== Exercise brief ==
Filter the listing and keep only the lines with the word "prof".

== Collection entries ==
+--

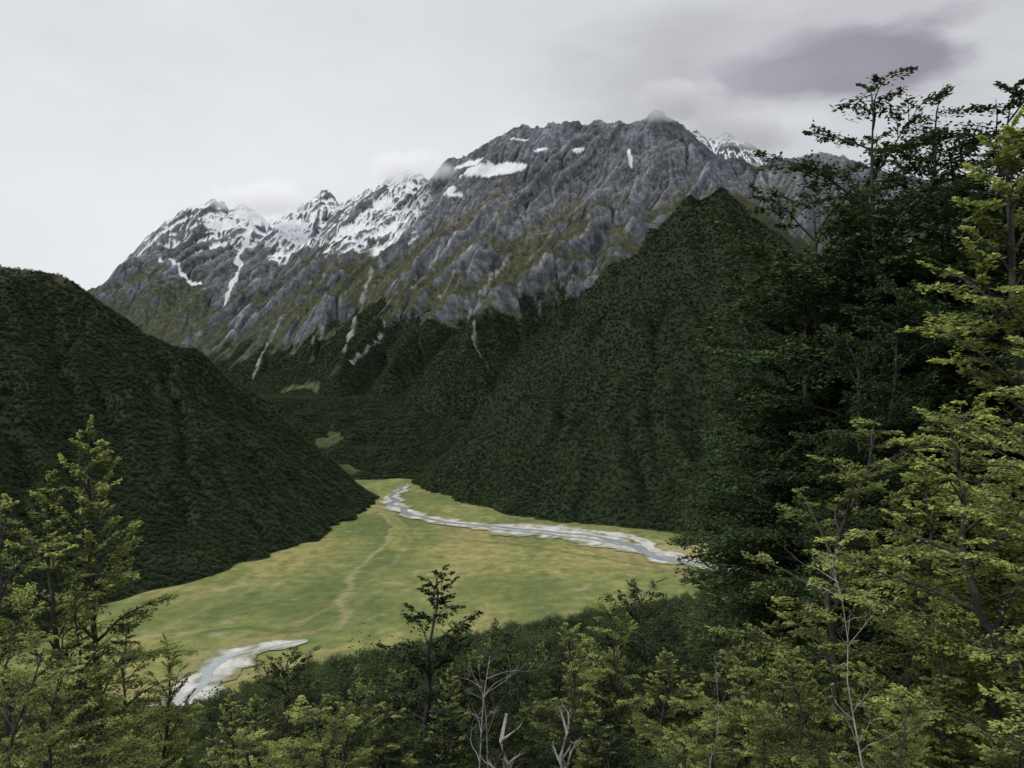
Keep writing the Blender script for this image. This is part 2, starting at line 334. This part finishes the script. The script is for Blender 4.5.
def wcol(V):
    q=fbm(V[:,0]/18,V[:,1]/30,3,72); return np.clip(np.array([.40,.45,.48])[None]*(1+.2*q[:,None]),.05,.8)
M_water=bpy.data.materials.new("river_water"); nt=nodes(M_water)
at=N(nt,'ShaderNodeAttribute',attribute_name='Col'); b=N(nt,'ShaderNodeBsdfPrincipled'); b.inputs['Roughness'].default_value=.18
nn=noise_node(nt,.8,4,.6); bp=N(nt,'ShaderNodeBump'); bp.inputs['Strength'].default_value=.25; bp.inputs['Distance'].default_value=.2
nt.links.new(nn.outputs['Fac'],bp.inputs['Height']); nt.links.new(bp.outputs[0],b.inputs['Normal'])
nt.links.new(at.outputs['Color'],b.inputs['Base Color']); o=N(nt,'ShaderNodeOutputMaterial'); nt.links.new(b.outputs[0],o.inputs['Surface'])
we=(.42,.44,.44)
main=[(410,484),(392,497),(395,507),(413,516),(445,522),(480,526),(515,529),(550,532),(585,536),(615,543),(640,551),(665,558),(700,565),(760,577)]
ribbon("gravel_bank",main,[20,42,58,60,62,84,104,108,90,74,64,58,52,52],.9,M_gravel,gcol,81,"pale grey gravel bed of a braided river","gravel bank",0,.4)
ribbon("gravel_bank",[(560,530),(600,532),(630,538),(655,550),(690,560),(712,561)],[10,28,30,34,22,8],.95,M_gravel,gcol,87,"pale grey gravel bar beside the river channel","gravel bank",0,.6)
ribbon("river",main,[8,15,17,15,12,10,10,10,10,17,18,18,18,18],1.15,M_water,wcol,83,"shallow milky blue river channel across the flats","river",.8,.4,45,we)
ribbon("river",[(445,522),(490,528),(540,534),(590,540),(625,547)],[4,7,8,7,5],1.2,M_water,wcol,85,"thin side channel of the braided river","river",.8,.4,45,we)
low=[(175,710),(192,690),(205,674),(225,661),(255,650),(290,644),(312,640)]
ribbon("gravel_bank",low,[42,50,54,48,34,20,6],.9,M_gravel,gcol,91,"pale gravel bend of the near river","gravel bank",0,.4,30)
ribbon("river",low,[4,7,8,7,5,3,1],1.15,M_water,wcol,93,"narrow river channel on pale gravel","river",.8,.4,30,we)

# --- lookout slope
YT=np.array([-300,0,5,12,30,60,100,150,200,300,400,500,600,700,780,1000,1300]); ZT=np.array([300,248.0,246,241.5,230,217,203,188.5,171,140,112,85,55,25,-1,-60,-140.])
def hs(x,y):
    x=np.asarray(x,float); y=np.asarray(y,float)
    return np.interp(y,YT,ZT)+np.clip(x,-400,500)*.19*np.clip(np.abs(y)/25,0,1)+fbm(x/40,y/40,3,301)*4*np.clip(y/60,0,1)
c=5.0; xs=np.arange(-700,900,c); ys=np.arange(-250,1350,c); X,Y=np.meshgrid(xs,ys)
col=np.zeros(X.shape+(3,))+np.array([.02,.027,.014]); 
hmesh("hillside",xs,ys,hs(X,Y),col,M_slope,"steep shaded forest slope with dark undergrowth","hillside")
print("ground",time.time()-T0)

# ------------------------------------------------------------------ trees
def tube(P,R,sides,VB,FB,cnt):
    P=np.asarray(P,float); n=len(P); T=np.gradient(P,axis=0); T/=np.linalg.norm(T,axis=1)[:,None]+1e-9
    up=np.array([0,0,1.]) if abs(T[0][2])<.9 else np.array([1.,0,0])
    A=np.cross(T,up); A/=np.linalg.norm(A,axis=1)[:,None]+1e-9; B=np.cross(T,A)
    th=np.arange(sides)*2*np.pi/sides
    V=P[:,None,:]+np.asarray(R)[:,None,None]*(A[:,None,:]*np.cos(th)[None,:,None]+B[:,None,:]*np.sin(th)[None,:,None])
    VB.append(V.reshape(-1,3)); i=np.arange(n-1)[:,None]*sides; j=np.arange(sides)[None]; k=(j+1)%sides
    FB.append((np.stack([i+j,i+k,i+sides+k,i+sides+j],-1)).reshape(-1,4)+cnt); return cnt+n*sides
def leaves(P,tint,size,rng,flat=.6,aspect=.55,dirs=None):
    n=len(P); a=rng.rand(n)*2*np.pi
    nrm=np.stack([rng.randn(n)*flat,rng.randn(n)*flat,np.ones(n)],1); nrm/=np.linalg.norm(nrm,axis=1)[:,None]
    d=np.stack([np.cos(a),np.sin(a),rng.randn(n)*.25-.1],1)
    if dirs is not None: d=dirs+d*.6
    d-=nrm*(d*nrm).sum(1)[:,None]; d/=np.linalg.norm(d,axis=1)[:,None]+1e-9; e=np.cross(nrm,d)
    s=(size*(.6+.8*rng.rand(n)))[:,None]
    V=np.stack([P-d*s*.5,P+e*s*.5*aspect+d*s*.05,P+d*s*.5,P-e*s*.5*aspect+d*s*.05],1).reshape(-1,3)
    Fc=np.arange(n*4).reshape(n,4); C=np.repeat(np.clip(tint,0,1),4)
    return V,Fc,np.stack([C,C,C],1)
def gen_tree(seed,Ht,cb,R,nl,leaf,per,matl,e0=5,e1=60,step=.35,lean=.0,prof=.6,sway=.35,spread=.10,stems=1,tg=1.,flat=.55,pw=1.):
    r=np.random.RandomState(seed); VB=[];FB=[];cnt=0; LP=[];LT=[];LD=[]
    n=14
    for stem in range(stems):
      sH=Ht*(1 if stem==0 else .72+.2*r.rand()); z=np.linspace(0,sH,n); tx=np.cumsum(r.randn(n))*sway*Ht/60+lean*z; ty=np.cumsum(r.randn(n))*sway*Ht/60
      if stem: 
          aa=r.rand()*6.28; tx=tx+np.cos(aa)*R*.5*sstep(0,.6,z/sH); ty=ty+np.sin(aa)*R*.5*sstep(0,.6,z/sH)
      tx-=tx[0]; ty-=ty[0]; TP=np.stack([tx,ty,z],1); r0=Ht*.0105
      cnt=tube(TP,r0*(1-z/sH)**.8+.012,7,VB,FB,cnt)
      for i in range(nl//stems):
        t=((i+r.rand())/(nl//stems)); zz=sH*(cb+(1-cb)*t)*.995; base=np.array([np.interp(zz,z,tx),np.interp(zz,z,ty),zz])
        Lb=R*((1-t)**prof)*(.45+.55*min(1,t*3.5))*(.55+.65*r.rand())+.15*R*.4
        az=i*2.399+r.randn()*.5; el=math.radians(e0+(e1-e0)*t**1.3+r.randn()*9)
        m=7; s=np.linspace(0,1,m); pts=[base]; a=az; e=el
        for q in range(1,m):
            a+=r.randn()*.13; e+=r.randn()*.10-.04+ (.05 if q<3 else -.03)
            pts.append(pts[-1]+np.array([math.cos(a)*math.cos(e),math.sin(a)*math.cos(e),math.sin(e)])*Lb/(m-1))
        pts=np.array(pts); rl=.006*Lb*2+.012
        cnt=tube(pts,rl*(1-s*.85),4,VB,FB,cnt)
        ns=max(3,int(Lb/step)); 
        for q in range(ns):
            u=.18+.82*(q+r.rand()*.8)/ns; u=min(u,1)
            p=np.array([np.interp(u,s,pts[:,k]) for k in range(3)]); side=1 if q%2 else -1
            a2=a+side*(.55+.5*r.rand())*(1-.6*(u>.93)); e2=e*.5+r.randn()*.22+.12
            l2=(.42*Lb*(1-u*.75)+.28*R*.25)*(.6+.7*r.rand())
            d=np.array([math.cos(a2)*math.cos(e2),math.sin(a2)*math.cos(e2),math.sin(e2)])
            tip=p+d*l2+np.array([0,0,-.12*l2]); cnt=tube(np.array([p,(p+tip)/2+np.array([0,0,.05*l2]),tip]),[rl*.35+.003,rl*.2+.003,.003],3,VB,FB,cnt)
            k=int(per*(l2/(.5*R*.4))*(.6+.8*r.rand()))+3
            w=r.rand(k)**.8; lat=np.array([-d[1],d[0],0.]); lw=r.randn(k)*l2*.24*(1.15-w*.7)
            tw=np.round(w*6)/6+r.randn(k)*.03; 
            Pq=p+d*(l2*tw)[:,None]+lat*lw[:,None]+np.array([0,0,1.])*(-.10*l2*tw+r.randn(k)*l2*spread+np.abs(lw)*-.15)[:,None]
            LP.append(Pq); LD.append(np.repeat(d[None],k,0)+lat*np.sign(lw)[:,None]*.7)
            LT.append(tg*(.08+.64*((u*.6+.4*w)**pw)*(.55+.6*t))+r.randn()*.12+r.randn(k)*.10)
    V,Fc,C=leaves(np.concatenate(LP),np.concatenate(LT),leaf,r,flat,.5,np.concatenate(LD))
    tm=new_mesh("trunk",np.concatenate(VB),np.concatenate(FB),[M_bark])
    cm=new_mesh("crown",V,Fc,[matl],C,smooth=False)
    return tm,cm,Ht
def plant(name,proto,x,y,z,h,rot,label,group=None,cat='tree',wid=1.0):
    tm,cm,H0=proto; s=h/H0
    e=bpy.data.objects.new(name,None); COL.objects.link(e); e.location=(x,y,z-.15); e.rotation_euler=(0,0,rot); e.scale=(s*wid,s*wid,s)
    e.empty_display_size=.3; e["label"]=label; e["category"]=cat
    if group: e["group"]=group
    for nm,d in (("trunk",tm),("crown",cm)):
        if d is None: continue
        c=bpy.data.objects.new(nm,d); COL.objects.link(c); c.parent=e
    return e
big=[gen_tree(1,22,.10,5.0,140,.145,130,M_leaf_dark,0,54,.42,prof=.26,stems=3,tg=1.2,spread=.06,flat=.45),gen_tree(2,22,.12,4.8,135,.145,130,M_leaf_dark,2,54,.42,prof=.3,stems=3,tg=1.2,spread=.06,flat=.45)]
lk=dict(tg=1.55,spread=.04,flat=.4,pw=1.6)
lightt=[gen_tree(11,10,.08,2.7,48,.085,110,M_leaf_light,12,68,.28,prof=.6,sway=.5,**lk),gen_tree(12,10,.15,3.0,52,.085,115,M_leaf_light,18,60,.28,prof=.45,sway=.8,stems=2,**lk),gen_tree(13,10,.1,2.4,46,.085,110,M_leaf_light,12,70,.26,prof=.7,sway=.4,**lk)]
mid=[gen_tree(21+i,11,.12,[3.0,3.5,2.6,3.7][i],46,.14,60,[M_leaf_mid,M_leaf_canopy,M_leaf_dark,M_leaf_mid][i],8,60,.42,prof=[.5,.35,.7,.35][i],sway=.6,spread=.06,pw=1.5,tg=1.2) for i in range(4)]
print("protos",time.time()-T0, [len(p[1].polygons) for p in big+lightt+mid])

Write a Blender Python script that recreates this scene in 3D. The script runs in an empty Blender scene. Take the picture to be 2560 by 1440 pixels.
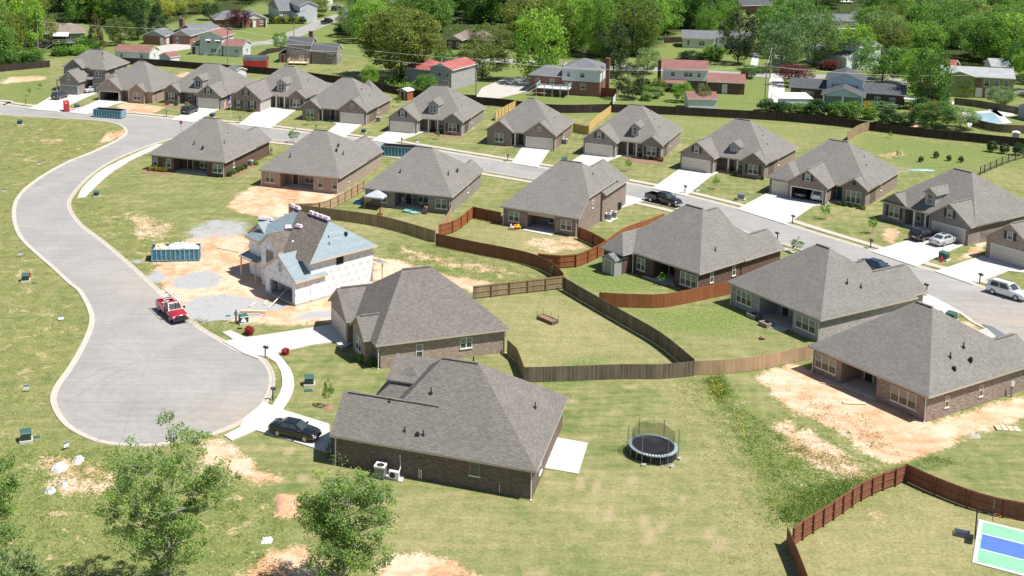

+--

== Output below ==
def gen_tree(seed,Ht,cb,R,nl,leaf,per,matl,e0=5,e1=60,step=.35,lean=.0,prof=.6,sway=.35,spread=.10,stems=1,tg=1.,flat=.55,pw=1.):
        Lb=R*((1-t)**prof)*(.45+.55*min(1,t*3.5))*(.55+.65*r.rand())+.15*R*.4
big=[gen_tree(1,22,.10,5.0,140,.145,130,M_leaf_dark,0,54,.42,prof=.26,stems=3,tg=1.2,spread=.06,flat=.45),gen_tree(2,22,.12,4.8,135,.145,130,M_leaf_dark,2,54,.42,prof=.3,stems=3,tg=1.2,spread=.06,flat=.45)]
lightt=[gen_tree(11,10,.08,2.7,48,.085,110,M_leaf_light,12,68,.28,prof=.6,sway=.5,**lk),gen_tree(12,10,.15,3.0,52,.085,115,M_leaf_light,18,60,.28,prof=.45,sway=.8,stems=2,**lk),gen_tree(13,10,.1,2.4,46,.085,110,M_leaf_light,12,70,.26,prof=.7,sway=.4,**lk)]
mid=[gen_tree(21+i,11,.12,[3.0,3.5,2.6,3.7][i],46,.14,60,[M_leaf_mid,M_leaf_canopy,M_leaf_dark,M_leaf_mid][i],8,60,.42,prof=[.5,.35,.7,.35][i],sway=.6,spread=.06,pw=1.5,tg=1.2) for i in range(4)]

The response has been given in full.